Einleitung
Der Morgen des 22. Juni 1941 begann für Winston Churchill mit einem zufriedenen Lächeln. Lange hatte der britische Premier am zurückliegenden Abend mit seinem Außenminister Anthony Eden und John Winant, dem US-amerikanischen Botschafter, die Kriegslage in Europa diskutiert. Es war kein leichtes Treffen gewesen, und das gute Essen, die ausgesuchten Spirituosen und unvermeidlichen Zigarren dienten der abendlichen Entspannung ebenso wie der Sinnesschärfung in den Stürmen der Zeit. In rasender Geschwindigkeit hatten sich die seit Monaten schwelenden Gerüchte über einen deutschen Angriff auf die Sowjetunion verdichtet und waren Gewissheit geworden. Dass sich der Krieg, in dessen Verlauf Hitlers Wehrmacht Europa besetzt hatte und das britische Weltreich bedrohte, nun gen Osten richtete, bot Churchill die Chance, neue Bündnisse zu schmieden; Bündnisse, so mächtig, dass die Deutschen auf dem Kontinent geschlagen, die Invasionsgefahr vom Inselreich abgewandt und das Empire vor der Expansionslust der Achsenmächte in Fernost geschützt sein würde. Für seinen Plan benötigte er die Unterstützung der Amerikaner, und aus diesem Grund hatte Churchill Roosevelts Botschafter nach Chequers eingeladen, wo ihm am Vorabend des 22. Juni 1941 der Coup gelang. Amerika willigte ein, der Sowjetunion im Falle eines deutschen Angriffs auf das Land eine trilaterale Allianz gegen Hitler anzubieten, inklusive umfangreicher Wirtschaftshilfen und einer militärischen Unterstützung, ohne die Stalin den für sein Land existentiellen Kampf nicht gewinnen konnte. Die Allianz der großen Drei, die den Zweiten Weltkrieg vier Jahre später siegreich beendete, war geschmiedet, noch bevor die ersten Flugzeuge von Görings Luftwaffe sowjetische Städte bombardierten. Churchill hatte alles richtig gemacht, und so lächelte er, als Eden ihm die Nachricht vom Überfall der Deutschen überbrachte.[1]

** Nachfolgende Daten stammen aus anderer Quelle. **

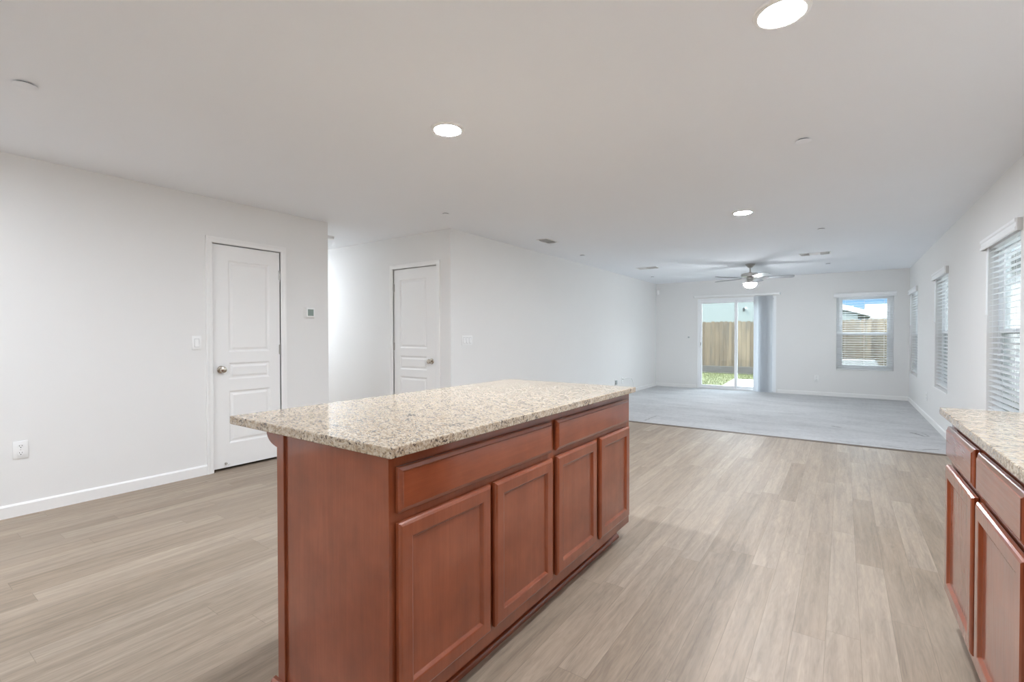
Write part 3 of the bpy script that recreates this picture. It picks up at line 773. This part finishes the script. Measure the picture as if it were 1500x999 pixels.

Abb. 1 Unterzeichnung des deutsch-sowjetischen Nichtangriffsvertrages am 23./24. August 1939 im Moskauer Kreml, in der Mitte Stalin, umringt von Außenkommissar Wjatscheslaw Molotow, Botschaftsrat Gustav Hilger, Legationsrat Andor Hencke und Reichsaußenminister Joachim von Ribbentrop (links mit verschränkten Armen)
Vor dem Hintergrund des apokalyptischen Kriegspanoramas, das auf den Juni folgte, und im Angesicht des millionenfachen Sterbens irritiert die Zufriedenheit, mit der Churchill dem deutschen Einmarsch entgegensah. Hätte er nicht besser erschrocken sein sollen? Dabei war er nicht der Einzige, den die Nachricht zu entlasten schien. Selbst in Moskau mischten sich unter das Erschrecken und die Angst Gefühle der Erleichterung, hauptsächlich bei den aus aller Herren Länder geflüchteten Linken und den Kadern der Kommunistischen Internationale (Komintern), deren schon geplante Auflösung nun vom Tisch war.[2] Und auch in Berlin teilten viele die Gefühle von Hitlers Propagandaminister Joseph Goebbels, der seinem Tagebuch anvertraute, dass nun die «Last vieler Wochen und Monate» von ihm abfalle.[3] Für die Zeitgenossen bedeutete der Beginn des deutsch-sowjetischen Krieges – rückblickend eine der zentralen Zäsuren in der Geschichte des Zweiten Weltkriegs[4] – zunächst das Ende einer Gegenwart, die Demokraten wie Winston Churchill, Kommunisten wie Georgi Dimitroff und Nationalsozialisten wie Joseph Goebbels gleichermaßen schwer ertrugen: die Gegenwart des Hitler-Stalin-Pakts.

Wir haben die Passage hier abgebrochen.